## BEGIN GIVEN INFORMATION

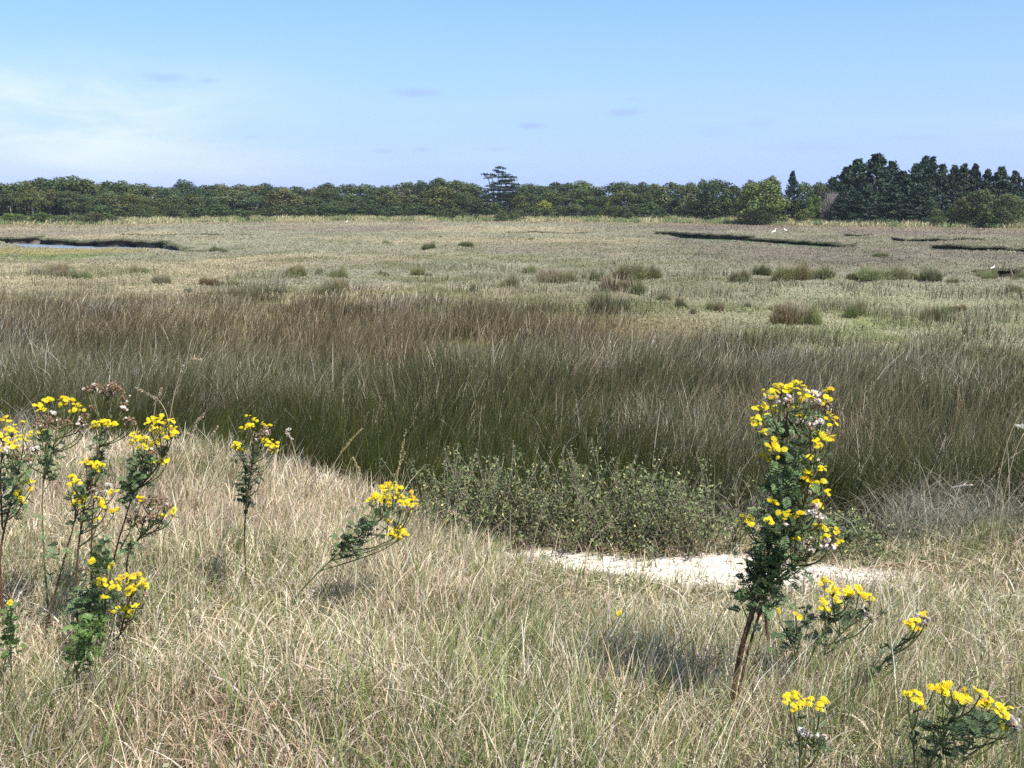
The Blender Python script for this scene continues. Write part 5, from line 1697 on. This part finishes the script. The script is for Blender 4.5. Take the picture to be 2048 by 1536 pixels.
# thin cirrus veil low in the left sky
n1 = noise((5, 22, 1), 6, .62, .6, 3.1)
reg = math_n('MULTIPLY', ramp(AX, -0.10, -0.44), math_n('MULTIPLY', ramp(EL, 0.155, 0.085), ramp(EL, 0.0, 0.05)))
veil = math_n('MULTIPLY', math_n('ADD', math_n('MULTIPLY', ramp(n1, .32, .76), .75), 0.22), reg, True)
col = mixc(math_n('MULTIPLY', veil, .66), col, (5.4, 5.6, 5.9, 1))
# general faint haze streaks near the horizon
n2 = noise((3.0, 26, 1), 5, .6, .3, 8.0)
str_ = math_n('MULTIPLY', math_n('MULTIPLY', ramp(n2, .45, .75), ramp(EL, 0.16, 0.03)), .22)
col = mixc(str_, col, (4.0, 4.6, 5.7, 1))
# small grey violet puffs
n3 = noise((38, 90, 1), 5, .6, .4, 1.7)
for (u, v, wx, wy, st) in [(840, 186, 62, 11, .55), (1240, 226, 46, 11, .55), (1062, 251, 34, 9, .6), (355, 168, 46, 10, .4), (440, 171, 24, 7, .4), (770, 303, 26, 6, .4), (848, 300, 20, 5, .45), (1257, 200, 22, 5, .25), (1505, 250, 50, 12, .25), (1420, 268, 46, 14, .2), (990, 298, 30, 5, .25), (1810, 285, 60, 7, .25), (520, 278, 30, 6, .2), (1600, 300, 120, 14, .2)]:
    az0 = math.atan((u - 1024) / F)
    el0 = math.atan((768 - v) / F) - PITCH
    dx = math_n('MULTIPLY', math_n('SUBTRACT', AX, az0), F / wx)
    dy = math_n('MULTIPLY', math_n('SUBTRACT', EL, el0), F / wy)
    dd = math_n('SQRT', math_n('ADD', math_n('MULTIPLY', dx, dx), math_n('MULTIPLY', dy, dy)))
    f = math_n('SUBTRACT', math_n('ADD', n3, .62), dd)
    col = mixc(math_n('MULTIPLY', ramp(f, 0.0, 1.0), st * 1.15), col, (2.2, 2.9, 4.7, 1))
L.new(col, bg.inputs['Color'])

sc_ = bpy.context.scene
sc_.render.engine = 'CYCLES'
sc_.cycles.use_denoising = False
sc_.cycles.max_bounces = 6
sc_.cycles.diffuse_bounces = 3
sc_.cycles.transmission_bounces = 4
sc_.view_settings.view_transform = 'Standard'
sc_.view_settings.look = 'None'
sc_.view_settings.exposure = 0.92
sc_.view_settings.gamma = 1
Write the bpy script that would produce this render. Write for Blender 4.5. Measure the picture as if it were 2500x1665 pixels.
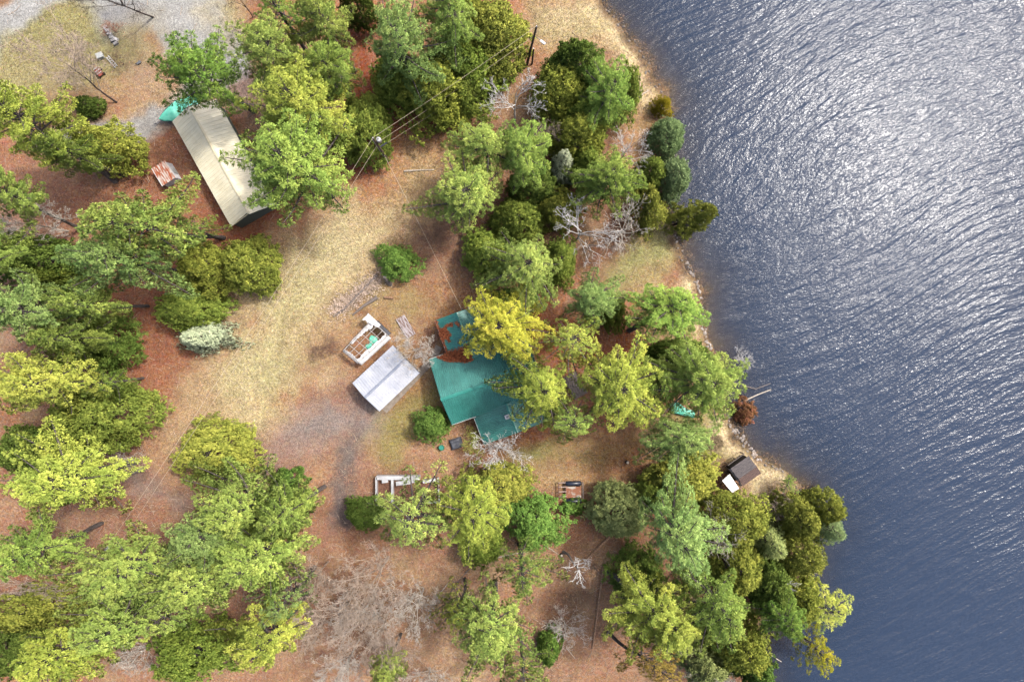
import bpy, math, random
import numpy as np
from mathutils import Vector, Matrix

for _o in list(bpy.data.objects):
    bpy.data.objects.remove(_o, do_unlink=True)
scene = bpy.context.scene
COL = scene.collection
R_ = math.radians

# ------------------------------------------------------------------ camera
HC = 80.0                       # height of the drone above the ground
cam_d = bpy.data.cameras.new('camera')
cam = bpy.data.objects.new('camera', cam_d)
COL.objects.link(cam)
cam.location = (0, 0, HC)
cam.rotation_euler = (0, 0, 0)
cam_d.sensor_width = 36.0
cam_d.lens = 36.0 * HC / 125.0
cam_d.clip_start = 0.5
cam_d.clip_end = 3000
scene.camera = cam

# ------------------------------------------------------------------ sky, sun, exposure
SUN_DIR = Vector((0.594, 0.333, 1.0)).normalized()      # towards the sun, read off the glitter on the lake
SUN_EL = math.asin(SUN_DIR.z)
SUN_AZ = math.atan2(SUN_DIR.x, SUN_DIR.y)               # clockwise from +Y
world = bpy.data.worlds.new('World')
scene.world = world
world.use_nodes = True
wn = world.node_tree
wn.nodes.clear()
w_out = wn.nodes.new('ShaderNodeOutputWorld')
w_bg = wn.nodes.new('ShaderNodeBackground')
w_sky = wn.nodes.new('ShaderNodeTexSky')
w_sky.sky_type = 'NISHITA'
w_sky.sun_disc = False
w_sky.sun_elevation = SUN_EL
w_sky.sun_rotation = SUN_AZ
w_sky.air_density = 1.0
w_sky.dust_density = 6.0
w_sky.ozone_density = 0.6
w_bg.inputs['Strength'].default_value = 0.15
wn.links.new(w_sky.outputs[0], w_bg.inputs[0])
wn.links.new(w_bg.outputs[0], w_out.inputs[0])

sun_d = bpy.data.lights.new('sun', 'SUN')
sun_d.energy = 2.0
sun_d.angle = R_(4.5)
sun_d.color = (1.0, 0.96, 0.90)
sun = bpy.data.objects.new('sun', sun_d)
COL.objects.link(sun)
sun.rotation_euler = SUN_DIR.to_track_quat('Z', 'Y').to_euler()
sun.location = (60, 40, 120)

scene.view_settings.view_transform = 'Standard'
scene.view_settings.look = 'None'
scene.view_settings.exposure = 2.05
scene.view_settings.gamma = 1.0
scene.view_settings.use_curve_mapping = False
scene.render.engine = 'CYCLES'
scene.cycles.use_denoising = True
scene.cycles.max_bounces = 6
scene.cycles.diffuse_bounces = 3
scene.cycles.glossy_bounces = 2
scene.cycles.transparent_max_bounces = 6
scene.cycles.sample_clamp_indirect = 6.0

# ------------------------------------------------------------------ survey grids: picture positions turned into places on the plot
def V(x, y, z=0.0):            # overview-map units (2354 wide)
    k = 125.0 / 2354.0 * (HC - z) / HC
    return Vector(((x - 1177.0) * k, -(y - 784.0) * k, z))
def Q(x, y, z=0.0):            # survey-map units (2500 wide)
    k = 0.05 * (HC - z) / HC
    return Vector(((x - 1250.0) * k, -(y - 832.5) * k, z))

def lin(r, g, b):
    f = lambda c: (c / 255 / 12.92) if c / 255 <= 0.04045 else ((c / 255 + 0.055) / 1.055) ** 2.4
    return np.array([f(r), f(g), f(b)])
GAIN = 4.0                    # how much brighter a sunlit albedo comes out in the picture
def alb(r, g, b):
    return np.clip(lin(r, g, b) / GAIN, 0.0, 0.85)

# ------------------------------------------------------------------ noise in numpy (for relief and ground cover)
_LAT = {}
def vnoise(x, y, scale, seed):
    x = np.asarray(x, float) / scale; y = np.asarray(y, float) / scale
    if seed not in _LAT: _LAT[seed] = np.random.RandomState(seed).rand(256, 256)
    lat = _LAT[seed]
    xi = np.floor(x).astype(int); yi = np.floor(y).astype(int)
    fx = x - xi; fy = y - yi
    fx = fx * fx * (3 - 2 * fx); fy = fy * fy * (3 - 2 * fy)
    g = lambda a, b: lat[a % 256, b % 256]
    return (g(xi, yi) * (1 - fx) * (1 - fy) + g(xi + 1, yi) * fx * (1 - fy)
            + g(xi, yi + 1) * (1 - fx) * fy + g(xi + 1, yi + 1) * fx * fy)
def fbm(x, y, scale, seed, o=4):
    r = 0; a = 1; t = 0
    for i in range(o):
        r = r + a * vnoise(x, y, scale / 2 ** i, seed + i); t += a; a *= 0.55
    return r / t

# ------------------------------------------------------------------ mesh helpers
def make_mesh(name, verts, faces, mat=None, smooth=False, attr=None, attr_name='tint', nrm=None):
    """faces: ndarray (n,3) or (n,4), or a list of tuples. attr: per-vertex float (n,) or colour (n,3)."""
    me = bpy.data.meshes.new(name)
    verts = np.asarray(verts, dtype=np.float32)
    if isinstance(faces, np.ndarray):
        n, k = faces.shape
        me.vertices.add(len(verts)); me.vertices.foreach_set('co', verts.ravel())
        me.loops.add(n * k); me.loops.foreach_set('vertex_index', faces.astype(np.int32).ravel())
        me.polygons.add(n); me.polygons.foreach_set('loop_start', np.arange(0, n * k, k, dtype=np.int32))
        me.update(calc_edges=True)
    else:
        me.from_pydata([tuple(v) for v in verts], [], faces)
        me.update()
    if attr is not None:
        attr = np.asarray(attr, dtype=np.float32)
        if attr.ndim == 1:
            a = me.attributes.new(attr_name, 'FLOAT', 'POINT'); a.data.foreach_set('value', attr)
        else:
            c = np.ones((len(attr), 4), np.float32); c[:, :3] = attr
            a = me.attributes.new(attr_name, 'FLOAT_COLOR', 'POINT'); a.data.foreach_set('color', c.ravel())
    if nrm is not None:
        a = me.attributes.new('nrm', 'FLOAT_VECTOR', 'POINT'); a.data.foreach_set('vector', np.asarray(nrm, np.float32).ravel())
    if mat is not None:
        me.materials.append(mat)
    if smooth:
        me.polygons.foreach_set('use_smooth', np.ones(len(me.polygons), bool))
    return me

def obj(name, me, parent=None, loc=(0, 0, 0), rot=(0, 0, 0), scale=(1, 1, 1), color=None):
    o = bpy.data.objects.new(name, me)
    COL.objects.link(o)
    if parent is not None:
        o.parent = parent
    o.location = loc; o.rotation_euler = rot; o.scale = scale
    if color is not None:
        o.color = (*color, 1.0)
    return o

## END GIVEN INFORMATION

■ **GIVEN REQUEST**
Using the data above, set down each line from the line with "Write the bpy" to the line with "scene.camera = cam" exactly, both ends included, and leave the pictures behind. Nothing else belongs.

■ **EXPECTED ANSWER**
Write the bpy script that would produce this render. Write for Blender 4.5. Measure the picture as if it were 2500x1665 pixels.
import bpy, math, random
import numpy as np
from mathutils import Vector, Matrix

for _o in list(bpy.data.objects):
    bpy.data.objects.remove(_o, do_unlink=True)
scene = bpy.context.scene
COL = scene.collection
R_ = math.radians

# ------------------------------------------------------------------ camera
HC = 80.0                       # height of the drone above the ground
cam_d = bpy.data.cameras.new('camera')
cam = bpy.data.objects.new('camera', cam_d)
COL.objects.link(cam)
cam.location = (0, 0, HC)
cam.rotation_euler = (0, 0, 0)
cam_d.sensor_width = 36.0
cam_d.lens = 36.0 * HC / 125.0
cam_d.clip_start = 0.5
cam_d.clip_end = 3000
scene.camera = cam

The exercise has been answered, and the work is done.